If games that other people play remain a marvelous diversion, it's in part because they're a rare unifying force in a fractured world: Together we trumpet Our Team, the happy conceit that the men on the field or court or ice say something about Us. When attending an NHL or NBA game costs a family of four more than the rent, when the home team (and a dozen others) are available on television every night, the most compelling reason to actually go to a game is for the sense of community. You can sit with 18,499 of your closest friends, sharing a beer and a world view for three hours. The infernal skybox creates a gap more dispiriting than box seats ever did. The luxury boxes' glass barriers divide the crowd into people who want to see the game and people who want to be seen at the game. A luxury suite has all the comforts of home, which is probably where its inhabitants should have stayed.

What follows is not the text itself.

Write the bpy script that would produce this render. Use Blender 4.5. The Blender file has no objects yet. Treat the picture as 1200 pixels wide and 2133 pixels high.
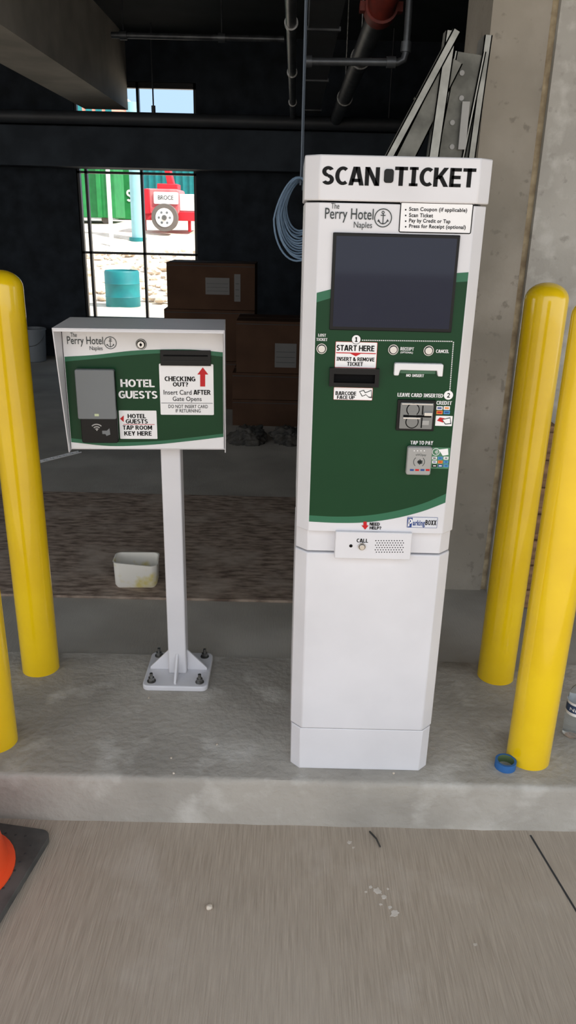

If the suites were no more remarkable than the intrusion of hors d'oeuvres into an otherwise nacho world, they would be just another wedge widening the gap in America's supposed classless society—albeit one that is eligible for a hefty tax write-off. They're more dangerous than that. The luxury suite has been a critical factor in sports' wild inflationary spiral, working in lock-step with payrolls and ticket prices. The naked craving for skybox revenue has fueled the explosion of new stadiums and arenas, pleasure palaces that often have been subsidized with public funds. When a new stadium with a glut of boxes wasn't on the immediate horizon, teams like the Browns and the Rams moved elsewhere, to better-upholstered digs.

Franchises might be helpless in the face of suite seduction, but fans are not. To those who resist, we offer a toast—with suds, not a wine spritzer.